Tendrá el nombre del mar
José María Blázquez propone una visión de Adriano que subraya el perfil del gobernante por encima de la idea convencional del intelectual y el artista
Los emperadores que siguieron a la muerte de Domiciano (96 d.C.) hasta Cómodo pueden considerarse un conjunto homogéneo de raigambre hispana. Entre ellos Adriano es la figura que ha ejercido más atractivo para los novelistas debido a su personalidad multiformis como la llama la Historia Augusta, por encima incluso de su padre adoptivo, Trajano. Sin embargo no ha sido el más favorecido por los historiadores españoles que, conociendo bien su época, no se han aventurado hasta ahora a trazar un bosquejo completo de su polifacética figura. La biografía del académico de la historia José María Blázquez, maestro de generaciones de especialistas en historia de la antigua Roma, rompe esta inercia con una biografía amena y novedosa.
Pocas veces puede escucharse la voz del Emperador en el libro de Blázquez, pues desgraciadamente, apenas han quedado fragmentos de sus propios escritos. La corriente de sus historiadores y apologistas es, sin embargo, proverbial aunque se derrame en sutiles meandros que dificultan la interpretación. Se conjetura, para empezar, de su propio nacimiento que el doctor Blázquez ubica en Itálica contra la opinión reciente de Anthony Birley (Adriano. Biografía de un Emperador, Península, 2005). El tema viene de atrás y se seguirá discutiendo.
Mayor interés ofrece las circunstancias de su acceso al trono en un mundo que empezaba a otorgar al gobernante del Imperio poderes trascendentes. Los escritores de elogios quisieron asociar sueños y prodigios a su advenimiento. Y el propio Adriano consultó a los oráculos, consciente de la necesidad de legitimar su reinado pues Trajano no había nombrado sucesor. En uno de ellos, originado en la comunidad judeocristiana de Alejandría, se le describe como el Ares tetrasílabo que ostentará el nombre del mar Adriático. La afición del joven Emperador a los cultos mistéricos y las artes de la adivinación le perseguirá hasta el final de su vida, siendo él mismo objeto del famoso horóscopo del astrólogo Antígono de Nicea que explicaba los principales episodios de su vida en virtud de un destino marcado por los astros.
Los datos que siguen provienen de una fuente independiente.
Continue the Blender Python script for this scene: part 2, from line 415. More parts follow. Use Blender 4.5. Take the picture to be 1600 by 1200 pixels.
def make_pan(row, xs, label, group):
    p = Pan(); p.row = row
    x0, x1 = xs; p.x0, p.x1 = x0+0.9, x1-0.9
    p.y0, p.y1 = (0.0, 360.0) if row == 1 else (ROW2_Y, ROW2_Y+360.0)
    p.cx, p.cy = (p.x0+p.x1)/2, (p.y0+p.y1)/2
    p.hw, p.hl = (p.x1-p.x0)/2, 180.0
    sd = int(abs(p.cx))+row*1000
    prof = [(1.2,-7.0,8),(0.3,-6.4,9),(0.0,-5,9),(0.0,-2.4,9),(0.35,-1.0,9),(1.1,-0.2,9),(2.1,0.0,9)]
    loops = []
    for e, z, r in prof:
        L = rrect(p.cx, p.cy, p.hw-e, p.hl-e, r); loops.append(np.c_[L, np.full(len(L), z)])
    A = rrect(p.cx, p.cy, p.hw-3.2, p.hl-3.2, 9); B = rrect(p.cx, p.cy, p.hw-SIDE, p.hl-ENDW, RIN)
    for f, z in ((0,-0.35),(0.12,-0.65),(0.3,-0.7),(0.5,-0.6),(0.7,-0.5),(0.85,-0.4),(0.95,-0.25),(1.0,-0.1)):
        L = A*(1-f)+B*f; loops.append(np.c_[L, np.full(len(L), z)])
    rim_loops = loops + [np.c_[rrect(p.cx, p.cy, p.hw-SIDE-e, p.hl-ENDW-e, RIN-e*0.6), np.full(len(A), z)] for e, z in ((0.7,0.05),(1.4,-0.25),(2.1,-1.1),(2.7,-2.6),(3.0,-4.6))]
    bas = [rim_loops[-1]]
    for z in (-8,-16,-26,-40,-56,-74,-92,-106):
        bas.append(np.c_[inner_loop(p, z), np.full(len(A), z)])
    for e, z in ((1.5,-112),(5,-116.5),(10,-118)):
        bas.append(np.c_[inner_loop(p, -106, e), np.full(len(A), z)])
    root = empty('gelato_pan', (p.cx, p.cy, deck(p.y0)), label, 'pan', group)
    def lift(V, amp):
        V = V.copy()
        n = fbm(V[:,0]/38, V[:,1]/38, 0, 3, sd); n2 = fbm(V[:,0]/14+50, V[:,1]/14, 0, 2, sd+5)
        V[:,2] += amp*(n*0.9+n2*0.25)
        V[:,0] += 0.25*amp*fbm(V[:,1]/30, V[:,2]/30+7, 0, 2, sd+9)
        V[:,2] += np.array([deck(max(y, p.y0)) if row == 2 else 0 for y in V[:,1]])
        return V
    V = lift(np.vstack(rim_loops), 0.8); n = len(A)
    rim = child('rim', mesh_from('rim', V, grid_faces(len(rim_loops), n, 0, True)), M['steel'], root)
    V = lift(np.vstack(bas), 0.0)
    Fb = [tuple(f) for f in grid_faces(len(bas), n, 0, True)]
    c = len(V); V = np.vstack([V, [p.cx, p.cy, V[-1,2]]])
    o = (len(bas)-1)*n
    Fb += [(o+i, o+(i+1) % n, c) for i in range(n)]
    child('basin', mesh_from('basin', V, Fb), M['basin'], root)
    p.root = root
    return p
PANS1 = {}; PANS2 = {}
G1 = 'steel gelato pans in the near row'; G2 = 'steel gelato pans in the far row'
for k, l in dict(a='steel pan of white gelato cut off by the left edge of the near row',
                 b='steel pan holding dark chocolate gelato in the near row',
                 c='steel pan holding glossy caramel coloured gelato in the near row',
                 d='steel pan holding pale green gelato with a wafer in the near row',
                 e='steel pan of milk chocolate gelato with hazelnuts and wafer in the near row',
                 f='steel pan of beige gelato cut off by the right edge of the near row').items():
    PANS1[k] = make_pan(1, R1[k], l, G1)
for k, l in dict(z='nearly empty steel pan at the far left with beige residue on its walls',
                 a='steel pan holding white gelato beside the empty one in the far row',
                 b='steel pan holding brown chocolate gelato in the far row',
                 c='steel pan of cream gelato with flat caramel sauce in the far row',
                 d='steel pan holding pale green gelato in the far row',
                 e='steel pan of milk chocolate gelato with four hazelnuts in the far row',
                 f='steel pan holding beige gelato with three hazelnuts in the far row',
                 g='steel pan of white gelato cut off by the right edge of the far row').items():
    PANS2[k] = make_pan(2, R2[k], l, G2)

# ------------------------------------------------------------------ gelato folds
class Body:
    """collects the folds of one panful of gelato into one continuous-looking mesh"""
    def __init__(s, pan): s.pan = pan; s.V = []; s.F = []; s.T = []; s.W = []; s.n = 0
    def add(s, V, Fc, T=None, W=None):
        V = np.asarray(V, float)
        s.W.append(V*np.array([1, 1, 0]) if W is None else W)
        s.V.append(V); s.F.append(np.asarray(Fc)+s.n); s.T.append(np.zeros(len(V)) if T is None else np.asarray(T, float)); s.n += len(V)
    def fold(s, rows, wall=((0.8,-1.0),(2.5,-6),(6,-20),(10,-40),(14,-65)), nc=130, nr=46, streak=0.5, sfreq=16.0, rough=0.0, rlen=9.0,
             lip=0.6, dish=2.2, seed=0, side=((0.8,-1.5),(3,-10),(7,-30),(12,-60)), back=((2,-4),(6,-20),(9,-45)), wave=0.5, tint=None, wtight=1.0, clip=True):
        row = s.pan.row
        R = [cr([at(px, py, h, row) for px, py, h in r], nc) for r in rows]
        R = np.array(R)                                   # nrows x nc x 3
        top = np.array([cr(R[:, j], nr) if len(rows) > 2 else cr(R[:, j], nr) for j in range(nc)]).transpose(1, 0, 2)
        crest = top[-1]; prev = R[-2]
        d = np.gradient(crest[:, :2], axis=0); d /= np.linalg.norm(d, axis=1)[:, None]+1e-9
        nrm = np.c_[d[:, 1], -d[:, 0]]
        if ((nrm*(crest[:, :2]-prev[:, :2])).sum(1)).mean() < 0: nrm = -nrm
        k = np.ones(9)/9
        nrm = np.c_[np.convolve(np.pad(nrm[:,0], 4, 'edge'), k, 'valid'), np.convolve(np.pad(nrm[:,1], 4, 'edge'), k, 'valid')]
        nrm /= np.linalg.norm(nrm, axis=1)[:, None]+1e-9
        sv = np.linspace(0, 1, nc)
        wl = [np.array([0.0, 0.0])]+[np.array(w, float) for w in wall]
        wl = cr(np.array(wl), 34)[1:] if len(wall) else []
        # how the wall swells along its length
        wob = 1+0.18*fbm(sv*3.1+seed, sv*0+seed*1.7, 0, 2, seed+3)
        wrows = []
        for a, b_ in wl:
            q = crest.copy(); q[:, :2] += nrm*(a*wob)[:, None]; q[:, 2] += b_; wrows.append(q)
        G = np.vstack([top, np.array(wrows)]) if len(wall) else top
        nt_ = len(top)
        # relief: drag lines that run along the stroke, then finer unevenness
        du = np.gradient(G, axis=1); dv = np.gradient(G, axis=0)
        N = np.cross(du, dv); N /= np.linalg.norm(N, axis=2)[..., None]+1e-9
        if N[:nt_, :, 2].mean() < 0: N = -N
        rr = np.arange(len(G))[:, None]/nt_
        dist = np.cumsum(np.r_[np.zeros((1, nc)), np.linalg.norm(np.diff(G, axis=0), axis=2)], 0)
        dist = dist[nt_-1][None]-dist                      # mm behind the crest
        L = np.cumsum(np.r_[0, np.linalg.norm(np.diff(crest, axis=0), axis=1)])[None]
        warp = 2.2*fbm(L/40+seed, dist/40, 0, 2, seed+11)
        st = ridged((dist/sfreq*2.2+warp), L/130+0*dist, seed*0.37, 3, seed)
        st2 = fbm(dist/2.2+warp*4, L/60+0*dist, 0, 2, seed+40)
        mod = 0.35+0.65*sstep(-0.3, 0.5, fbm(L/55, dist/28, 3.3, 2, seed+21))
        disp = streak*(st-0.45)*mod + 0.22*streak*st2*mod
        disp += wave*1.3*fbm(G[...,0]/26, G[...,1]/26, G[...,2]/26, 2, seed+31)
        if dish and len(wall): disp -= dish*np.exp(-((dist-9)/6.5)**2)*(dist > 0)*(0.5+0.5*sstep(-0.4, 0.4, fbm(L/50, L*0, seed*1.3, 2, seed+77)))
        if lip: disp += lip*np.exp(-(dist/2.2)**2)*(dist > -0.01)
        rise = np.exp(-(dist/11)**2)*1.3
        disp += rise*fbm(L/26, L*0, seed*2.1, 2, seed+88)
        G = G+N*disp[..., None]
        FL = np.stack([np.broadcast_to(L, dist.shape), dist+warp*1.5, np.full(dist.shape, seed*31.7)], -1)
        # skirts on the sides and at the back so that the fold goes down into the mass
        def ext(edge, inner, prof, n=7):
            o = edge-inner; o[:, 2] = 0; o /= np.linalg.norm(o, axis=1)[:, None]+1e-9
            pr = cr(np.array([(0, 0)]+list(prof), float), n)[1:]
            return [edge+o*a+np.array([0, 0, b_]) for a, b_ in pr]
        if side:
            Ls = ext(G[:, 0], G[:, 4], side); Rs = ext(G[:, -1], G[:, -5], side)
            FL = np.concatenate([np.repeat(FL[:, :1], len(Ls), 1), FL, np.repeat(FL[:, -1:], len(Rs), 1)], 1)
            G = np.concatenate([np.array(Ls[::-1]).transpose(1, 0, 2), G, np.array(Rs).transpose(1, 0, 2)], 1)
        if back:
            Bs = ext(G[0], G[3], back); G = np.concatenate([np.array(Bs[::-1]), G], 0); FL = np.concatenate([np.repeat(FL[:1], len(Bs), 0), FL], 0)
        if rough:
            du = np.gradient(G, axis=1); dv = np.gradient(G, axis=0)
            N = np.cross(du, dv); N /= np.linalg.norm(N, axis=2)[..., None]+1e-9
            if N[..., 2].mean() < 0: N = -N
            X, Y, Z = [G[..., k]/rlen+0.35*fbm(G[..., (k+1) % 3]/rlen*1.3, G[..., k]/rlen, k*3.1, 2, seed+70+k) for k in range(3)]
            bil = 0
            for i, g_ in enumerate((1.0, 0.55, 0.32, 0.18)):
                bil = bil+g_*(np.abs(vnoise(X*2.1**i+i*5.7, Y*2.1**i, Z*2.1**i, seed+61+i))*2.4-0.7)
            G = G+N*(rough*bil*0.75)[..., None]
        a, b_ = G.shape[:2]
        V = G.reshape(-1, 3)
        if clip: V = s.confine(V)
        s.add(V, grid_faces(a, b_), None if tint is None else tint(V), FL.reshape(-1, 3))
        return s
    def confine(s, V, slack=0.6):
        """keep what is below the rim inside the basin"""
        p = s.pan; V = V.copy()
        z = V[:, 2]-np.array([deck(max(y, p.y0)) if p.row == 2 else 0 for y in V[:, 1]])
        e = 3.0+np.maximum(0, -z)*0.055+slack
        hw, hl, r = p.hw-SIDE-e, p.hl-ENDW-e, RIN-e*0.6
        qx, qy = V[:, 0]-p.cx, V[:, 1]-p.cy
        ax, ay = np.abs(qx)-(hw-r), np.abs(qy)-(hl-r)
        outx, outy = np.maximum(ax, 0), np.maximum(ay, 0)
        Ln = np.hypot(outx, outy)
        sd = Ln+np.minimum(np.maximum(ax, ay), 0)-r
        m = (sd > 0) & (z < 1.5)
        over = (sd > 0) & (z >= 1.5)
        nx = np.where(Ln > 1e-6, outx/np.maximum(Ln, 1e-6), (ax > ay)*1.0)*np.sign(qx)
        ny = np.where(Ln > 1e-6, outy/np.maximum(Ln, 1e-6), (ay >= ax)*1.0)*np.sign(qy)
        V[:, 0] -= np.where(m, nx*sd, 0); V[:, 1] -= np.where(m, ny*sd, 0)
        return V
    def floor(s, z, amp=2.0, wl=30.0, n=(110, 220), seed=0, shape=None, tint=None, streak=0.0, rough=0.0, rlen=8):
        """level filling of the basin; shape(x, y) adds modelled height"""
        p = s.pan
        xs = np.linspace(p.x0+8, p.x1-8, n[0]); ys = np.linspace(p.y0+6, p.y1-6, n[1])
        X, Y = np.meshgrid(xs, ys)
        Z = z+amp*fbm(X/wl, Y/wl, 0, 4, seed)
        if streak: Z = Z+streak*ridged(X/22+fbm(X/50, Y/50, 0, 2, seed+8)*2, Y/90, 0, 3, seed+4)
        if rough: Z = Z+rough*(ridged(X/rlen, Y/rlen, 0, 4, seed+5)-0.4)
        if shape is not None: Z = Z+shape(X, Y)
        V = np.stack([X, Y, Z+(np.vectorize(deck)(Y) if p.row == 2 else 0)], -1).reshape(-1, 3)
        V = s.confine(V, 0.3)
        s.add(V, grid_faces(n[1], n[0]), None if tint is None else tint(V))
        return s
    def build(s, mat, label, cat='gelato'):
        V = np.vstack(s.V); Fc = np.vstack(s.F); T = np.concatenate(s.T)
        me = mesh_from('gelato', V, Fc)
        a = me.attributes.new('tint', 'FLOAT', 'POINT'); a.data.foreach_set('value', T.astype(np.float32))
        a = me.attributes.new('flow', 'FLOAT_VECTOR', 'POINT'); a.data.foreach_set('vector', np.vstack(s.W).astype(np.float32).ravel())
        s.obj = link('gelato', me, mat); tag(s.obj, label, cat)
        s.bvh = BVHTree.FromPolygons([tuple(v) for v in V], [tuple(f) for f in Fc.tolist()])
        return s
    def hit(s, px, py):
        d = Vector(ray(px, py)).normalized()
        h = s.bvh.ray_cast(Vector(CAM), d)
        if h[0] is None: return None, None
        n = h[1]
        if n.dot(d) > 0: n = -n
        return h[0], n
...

La cultura helenística inspiró también sus planes de reforma judicial y administrativa. Los capítulos centrales del libro repasan esta faceta de su acción política tanto en Roma como en las provincias. Abusando quizás de la compartimentación en epígrafes, el autor dibuja el perfil de un estadista justo y prudente, diligente con los problemas materiales de sus súbditos, imagen que matiza la habitual del intelectual y el artista. Como estratega destaca su famosa arenga a las tropas destacadas en África. Es un documento excepcional que evidencia el fin utilitarista de sus visitas a las más lejanas regiones del Imperio, igualmente alejado de la visión del artista romántico avant la lettre con la que, en ocasiones, se ha vestido su figura. En calidad de general del ejército no dudó en reprimir el levantamiento judío de Bar Kokhba (132-135) o más tarde erigir la muralla que defendió Britania de los pueblos del norte. Dión Cassio sigue siendo la fuente principal de información sobre estos viajes que lo postularon como restitutor en las leyendas de las monedas que se acuñaron en las provincias para significar su vocación de activo reformador del Imperio.
Blázquez no pretende ignorar con esto la tendencia voluble, en ocasiones envidiosa o arbitraria, que ha trascendido de este enamorado de Oriente, sino poner el acento en sus cualidades para el arte del gobierno que puso al servicio de un Imperio en su esplendor.